I didn't specifically mention unix, but unix history is forever
bound to the evolution of documents and printing, so I figure it's
fair game for TUHS and isn't yet COFF :).
Later,
Will
I think your other topic is closely related but I chose this one
to reply to.
I own something well north of 10,000 technical and engineering books
so I will appoint myself as an amateur librarian.
When I was younger, I had the false notion that anything new is good.
This attitude permates a lot of society. Including professional
libraries. They have a lot of collection management practices around
deciding what and when to pitch something and a big one is whether the
work is still in print, while a more sophisticated collection will
also take into account circulation numbers (how often it is checked
out). A lot of that is undoubtedly the real costs surrounding storing
and displaying something (an archived book has a marginal cost, a
publically accessible displayed book presumably has a higher
associated cost) as well as the desire to remain current and provide
value to the library's membership.
From what I have seen, there isn't much notion of retaining or
promoting a particular work unless it remains in print. As an
example, K&R C is still in print and would be retained by most
libraries. The whole thing becomes a bit ouroboros because that leads
to more copies being printed, and it remaining in collections, and
being read. Obviously, this is a case of a great piece of work
benefiting from the whole ordeal. But for more niche topics, that
kind of feedback loop doesn't happen. So the whole thing comes down
in a house of cards... the publisher guesses how many books to print,
a glut of them are produced, they enter circulation, and then it goes
out of print in a few years. A few years later it is purged from the
public libraries. As an end user, one benefit to this collapse is
that used books are basically flooded into the market and you can get
many books for a fraction of their retail price used.. but it becomes
difficult to know _what_ to get if you don't have an expert guide or
somewhere to browse and select for yourself.
So why does this all matter to your more meta question of why less
great books? There is less to no money in it nowadays for authors.

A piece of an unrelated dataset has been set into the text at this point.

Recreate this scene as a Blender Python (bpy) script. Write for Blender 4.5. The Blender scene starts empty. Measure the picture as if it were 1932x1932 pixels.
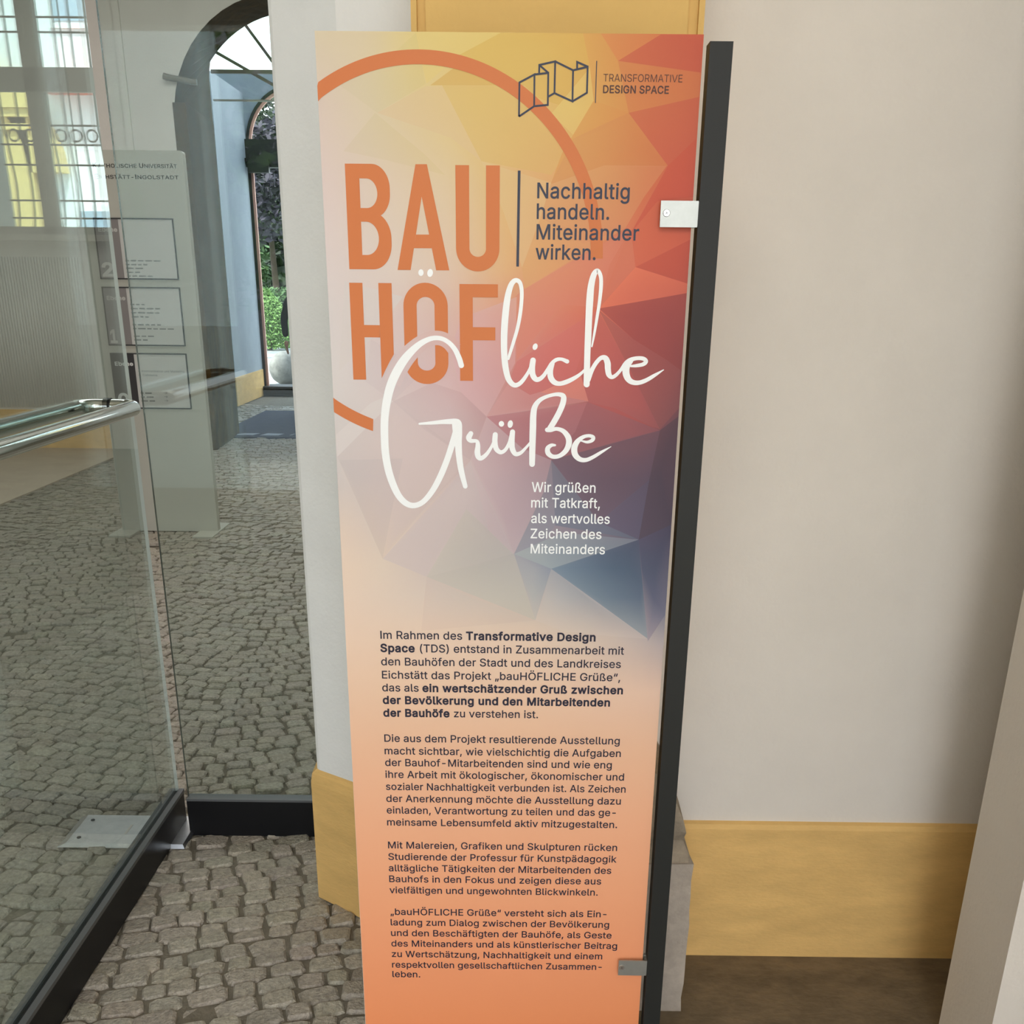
import bpy, bmesh, math, random
import numpy as np
from mathutils import Vector, Matrix
random.seed(7)
rng = np.random.default_rng(7)
SC = bpy.context.scene
COL = SC.collection
PI = math.pi

# ------------------------------------------------------------------ camera
F_PX, CX, CY = 1935.0, 966.0, 1288.0          # focal length and principal point (image 1932 x 1932)
PITCH, ROLL, YAW = 0.36722, 0.010368, -0.00471
CAM = Vector((0, 0, 1.6))
def cam_dir(x, z):
    """direction of a camera ray (right x, forward 1, up z) in the world"""
    c, s = math.cos(ROLL), math.sin(ROLL); x, z = c*x - s*z, s*x + c*z
    return x, z
def to_world(x, y, z):
    c, s = math.cos(ROLL), math.sin(ROLL); x, z = c*x - s*z, s*x + c*z
    c, s = math.cos(PITCH), math.sin(PITCH); y, z = c*y + s*z, -s*y + c*z
    c, s = math.cos(YAW), math.sin(YAW); x, y = c*x + s*y, -s*x + c*y
    return Vector((x, y, z))
cam = bpy.data.cameras.new('camera'); cam_o = bpy.data.objects.new('camera', cam); COL.objects.link(cam_o)
r_, u_, f_ = to_world(1, 0, 0), to_world(0, 0, 1), to_world(0, 1, 0)
M = Matrix((r_, u_, -f_)).transposed().to_4x4(); M.translation = CAM
cam_o.matrix_world = M
cam.sensor_fit = 'HORIZONTAL'; cam.sensor_width = 36; cam.lens = 36*F_PX/1932
cam.shift_y = (CY-966)/1932; cam.clip_start = .05; cam.clip_end = 300
SC.camera = cam_o

# ------------------------------------------------------------------ sky, sun, large lights, exposure
SKY = 5.4
w = bpy.data.worlds.new('sky'); SC.world = w; w.use_nodes = True
nt = w.node_tree; bg = nt.nodes['Background']
tc = nt.nodes.new('ShaderNodeTexCoord'); sep = nt.nodes.new('ShaderNodeSeparateXYZ'); rp = nt.nodes.new('ShaderNodeValToRGB')
nt.links.new(tc.outputs['Generated'], sep.inputs[0]); nt.links.new(sep.outputs['Z'], rp.inputs[0])
rp.color_ramp.elements[0].position = 0.0; rp.color_ramp.elements[0].color = (.90, .93, .96, 1)
rp.color_ramp.elements[1].position = 0.8; rp.color_ramp.elements[1].color = (.72, .84, 1.0, 1)
nt.links.new(rp.outputs[0], bg.inputs['Color']); bg.inputs['Strength'].default_value = SKY
sun = bpy.data.lights.new('sun', 'SUN'); sun.energy = 14; sun.angle = math.radians(6); sun.color = (1, .95, .87)
sun_o = bpy.data.objects.new('sun', sun); COL.objects.link(sun_o)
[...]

The above example of library circulation represented a large number of
guaranteed sales to wealthy institutions (academic and government =
wealth, don't let them pretend otherwise). Except now many libraries
have downsized their physical collections to make room for multimedia
or just lower density use of space. So there are less guaranteed
sales.
Another facet of the same coin, one reason printed books are great has
to do with the team surrounding their production. If you look near
the colophon, you will often find a textbook will have quite a few
people involved in moving a manuscript to production. This obviously
costs a lot of money. As things move more to ebook and print on
demand, it's an obvious place to cut publishing expenses and throw all
the work directly onto the author. That may result in cheaper books
and maybe(?) more revenue for the author, but it won't have the same
quality that a professional publishing team can bring to the table.
As to my deliberate decision to accumulate the dead trees and ink,
it's because although online docs are great I find my best learning is
offline while I use the online docs more like mental jogs for a
particular API or refamiliarizing myself with the problem domain. I
have some grandeur ambitions that first involve a large scanning
project but that will have to await more self funding.